**PROMPT**. Give back all the data exactly, line by line.
- - - -
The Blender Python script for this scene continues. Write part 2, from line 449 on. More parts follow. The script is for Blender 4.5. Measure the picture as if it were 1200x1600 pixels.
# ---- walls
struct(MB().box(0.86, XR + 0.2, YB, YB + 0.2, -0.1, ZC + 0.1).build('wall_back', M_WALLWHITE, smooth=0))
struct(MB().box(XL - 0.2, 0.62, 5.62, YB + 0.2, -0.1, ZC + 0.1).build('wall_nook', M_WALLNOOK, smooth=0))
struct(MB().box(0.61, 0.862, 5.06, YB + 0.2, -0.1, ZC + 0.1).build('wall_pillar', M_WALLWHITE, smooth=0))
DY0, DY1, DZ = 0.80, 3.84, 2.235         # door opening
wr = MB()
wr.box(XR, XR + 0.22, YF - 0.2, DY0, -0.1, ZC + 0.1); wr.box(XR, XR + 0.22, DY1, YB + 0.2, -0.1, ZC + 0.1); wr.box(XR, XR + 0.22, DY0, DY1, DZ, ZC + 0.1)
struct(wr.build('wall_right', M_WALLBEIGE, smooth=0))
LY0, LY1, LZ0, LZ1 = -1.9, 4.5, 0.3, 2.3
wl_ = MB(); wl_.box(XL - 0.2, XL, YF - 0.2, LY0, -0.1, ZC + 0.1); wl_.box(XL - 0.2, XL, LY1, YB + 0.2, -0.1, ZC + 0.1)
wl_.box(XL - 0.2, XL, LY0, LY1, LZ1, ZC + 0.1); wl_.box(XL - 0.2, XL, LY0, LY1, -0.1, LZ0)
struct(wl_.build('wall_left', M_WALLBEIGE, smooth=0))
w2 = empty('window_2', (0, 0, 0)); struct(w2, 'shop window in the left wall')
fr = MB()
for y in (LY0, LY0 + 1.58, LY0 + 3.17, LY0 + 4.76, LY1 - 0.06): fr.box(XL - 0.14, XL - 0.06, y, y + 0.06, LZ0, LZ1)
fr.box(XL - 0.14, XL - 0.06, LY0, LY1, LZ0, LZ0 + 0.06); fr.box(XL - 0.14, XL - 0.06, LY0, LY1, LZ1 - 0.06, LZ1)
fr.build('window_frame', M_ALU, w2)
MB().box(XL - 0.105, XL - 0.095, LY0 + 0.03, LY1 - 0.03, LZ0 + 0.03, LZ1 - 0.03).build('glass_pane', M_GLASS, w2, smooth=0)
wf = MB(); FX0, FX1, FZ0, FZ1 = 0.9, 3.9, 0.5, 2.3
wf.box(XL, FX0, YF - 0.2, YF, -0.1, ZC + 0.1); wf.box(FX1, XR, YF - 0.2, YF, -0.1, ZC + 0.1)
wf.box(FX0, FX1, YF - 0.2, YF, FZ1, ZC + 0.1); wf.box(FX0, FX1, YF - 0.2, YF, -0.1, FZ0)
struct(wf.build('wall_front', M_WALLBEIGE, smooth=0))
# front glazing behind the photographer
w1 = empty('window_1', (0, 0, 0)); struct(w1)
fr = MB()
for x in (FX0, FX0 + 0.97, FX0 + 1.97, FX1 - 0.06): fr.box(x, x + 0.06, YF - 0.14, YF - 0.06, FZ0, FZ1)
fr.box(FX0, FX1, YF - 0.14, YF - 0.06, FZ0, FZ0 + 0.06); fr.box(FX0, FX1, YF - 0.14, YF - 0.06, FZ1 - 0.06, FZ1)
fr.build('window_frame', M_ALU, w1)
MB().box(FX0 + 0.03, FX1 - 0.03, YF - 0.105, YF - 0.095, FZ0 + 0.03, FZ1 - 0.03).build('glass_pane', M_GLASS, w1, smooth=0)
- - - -
**FULL OUTPUT**.
The Blender Python script for this scene continues. Write part 2, from line 449 on. More parts follow. The script is for Blender 4.5. Measure the picture as if it were 1200x1600 pixels.
# ---- walls
struct(MB().box(0.86, XR + 0.2, YB, YB + 0.2, -0.1, ZC + 0.1).build('wall_back', M_WALLWHITE, smooth=0))
struct(MB().box(XL - 0.2, 0.62, 5.62, YB + 0.2, -0.1, ZC + 0.1).build('wall_nook', M_WALLNOOK, smooth=0))
struct(MB().box(0.61, 0.862, 5.06, YB + 0.2, -0.1, ZC + 0.1).build('wall_pillar', M_WALLWHITE, smooth=0))
DY0, DY1, DZ = 0.80, 3.84, 2.235         # door opening
wr = MB()
wr.box(XR, XR + 0.22, YF - 0.2, DY0, -0.1, ZC + 0.1); wr.box(XR, XR + 0.22, DY1, YB + 0.2, -0.1, ZC + 0.1); wr.box(XR, XR + 0.22, DY0, DY1, DZ, ZC + 0.1)
struct(wr.build('wall_right', M_WALLBEIGE, smooth=0))
LY0, LY1, LZ0, LZ1 = -1.9, 4.5, 0.3, 2.3
wl_ = MB(); wl_.box(XL - 0.2, XL, YF - 0.2, LY0, -0.1, ZC + 0.1); wl_.box(XL - 0.2, XL, LY1, YB + 0.2, -0.1, ZC + 0.1)
wl_.box(XL - 0.2, XL, LY0, LY1, LZ1, ZC + 0.1); wl_.box(XL - 0.2, XL, LY0, LY1, -0.1, LZ0)
struct(wl_.build('wall_left', M_WALLBEIGE, smooth=0))
w2 = empty('window_2', (0, 0, 0)); struct(w2, 'shop window in the left wall')
fr = MB()
for y in (LY0, LY0 + 1.58, LY0 + 3.17, LY0 + 4.76, LY1 - 0.06): fr.box(XL - 0.14, XL - 0.06, y, y + 0.06, LZ0, LZ1)
fr.box(XL - 0.14, XL - 0.06, LY0, LY1, LZ0, LZ0 + 0.06); fr.box(XL - 0.14, XL - 0.06, LY0, LY1, LZ1 - 0.06, LZ1)
fr.build('window_frame', M_ALU, w2)
MB().box(XL - 0.105, XL - 0.095, LY0 + 0.03, LY1 - 0.03, LZ0 + 0.03, LZ1 - 0.03).build('glass_pane', M_GLASS, w2, smooth=0)
wf = MB(); FX0, FX1, FZ0, FZ1 = 0.9, 3.9, 0.5, 2.3
wf.box(XL, FX0, YF - 0.2, YF, -0.1, ZC + 0.1); wf.box(FX1, XR, YF - 0.2, YF, -0.1, ZC + 0.1)
wf.box(FX0, FX1, YF - 0.2, YF, FZ1, ZC + 0.1); wf.box(FX0, FX1, YF - 0.2, YF, -0.1, FZ0)
struct(wf.build('wall_front', M_WALLBEIGE, smooth=0))
# front glazing behind the photographer
w1 = empty('window_1', (0, 0, 0)); struct(w1)
fr = MB()
for x in (FX0, FX0 + 0.97, FX0 + 1.97, FX1 - 0.06): fr.box(x, x + 0.06, YF - 0.14, YF - 0.06, FZ0, FZ1)
fr.box(FX0, FX1, YF - 0.14, YF - 0.06, FZ0, FZ0 + 0.06); fr.box(FX0, FX1, YF - 0.14, YF - 0.06, FZ1 - 0.06, FZ1)
fr.build('window_frame', M_ALU, w1)
MB().box(FX0 + 0.03, FX1 - 0.03, YF - 0.105, YF - 0.095, FZ0 + 0.03, FZ1 - 0.03).build('glass_pane', M_GLASS, w1, smooth=0)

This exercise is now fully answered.